The latter had come about while visiting Florida in the 1920s to see if he wanted to invest in the real estate boom there. He concluded, however, that Chattanooga offered just as much.

He and Mr. Andrews put in some lots and roads in the Fairyland community and began building the Fairyland Inn. They originally brought in a Florida partner who proposed building a 15-story hotel there.

Those plans never materialized, so Mr. Carter and Mr. Andrews finished the ballroom and the rest of the scaled-down inn.

The inn closed for several years during the Depression until the Fairyland Club was organized in 1934 and took over the properties. In 1945, the club purchased the building and grounds.

Mrs. Carter designed many of the homes in the area and gave the streets fairy tale names. She also won recognition for her Mother Goose Village vacation cottages near the inn. Her thinking was no doubt likely that residents and visitors would imagine they had come to a dreamland in the woods.

Garnet Carter also developed the first miniature golf course at the Fairyland Inn and later helped develop thousands of these courses elsewhere, his obituary said. The courses required electrical fixtures, lamps, golf clubs and balls, and various man-made hazards. In contrast to today’s Putt-Putt or Sir Goony Golf style courses, they were laid out on natural lawn areas

Although he had become quite a business success by this time, his greatest legacy was still ahead of him. In 1925, while the Fairyland development was opening, the Carters moved to Lookout Mountain from Missionary Ridge.

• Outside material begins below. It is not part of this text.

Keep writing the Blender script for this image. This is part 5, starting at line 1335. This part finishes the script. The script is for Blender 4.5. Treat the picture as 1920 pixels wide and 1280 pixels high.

Some rocky west brow property they owned had been a popular picnic area for years, but they fenced off the land. Many people who had enjoyed the spot suggested they reopen the land for picnicking but charge an entrance fee.

This gave the Carters the idea to develop Rock City Gardens into the popular tourist attraction it is today. According to Mrs. Carter’s obituary, she was the one with the idea to develop Rock City and designed the first Enchanted Trail complete with stepping stones and rustic bridges. She also planted every flower native to the region. She and the attraction later received a national garden club award.

The Carters also built a home on the property in 1937.

While Mrs. Carter initially made Rock City an attractive place for people to come, Mr. Carter was the one who brought them there after it opened on May 21, 1932, at the height of the Depression. He had Clark Byers paint countless “See Rock City” barns on highways and byways in numerous states. Many of the barns have since become landmarks and iconic symbols of Americana.

Mr. Carter went on to see his attraction become a very profitable venture before his death on July 21, 1954, at the age of 71. His wife died July 20, 1964, at the age of 84.

Mr. Chapin said that in his later years, Mr. Carter would call his brother every day, in part because neither had any natural children. Garnet Carter also enjoyed having a late afternoon drink with several friends and playing cards, Mr. Chapin said.

Mr. Chapin – who bucked conventional wisdom by going to work for his uncle rather than follow his family in a more stable banking job – also remembered that Mr. Carter was a thoughtful and helpful person who was bright, creative and a natural salesman with plenty of perseverance.

“He would set his mind on something and work until he got it done,” he said.

Mr. Chapin said Mrs. Carter was a lovely lady who was a talented artist. In fact, he still has some of her paintings in his home.

Both husband and wife created quite a landscape – and legacy - on Lookout Mountain and beyond.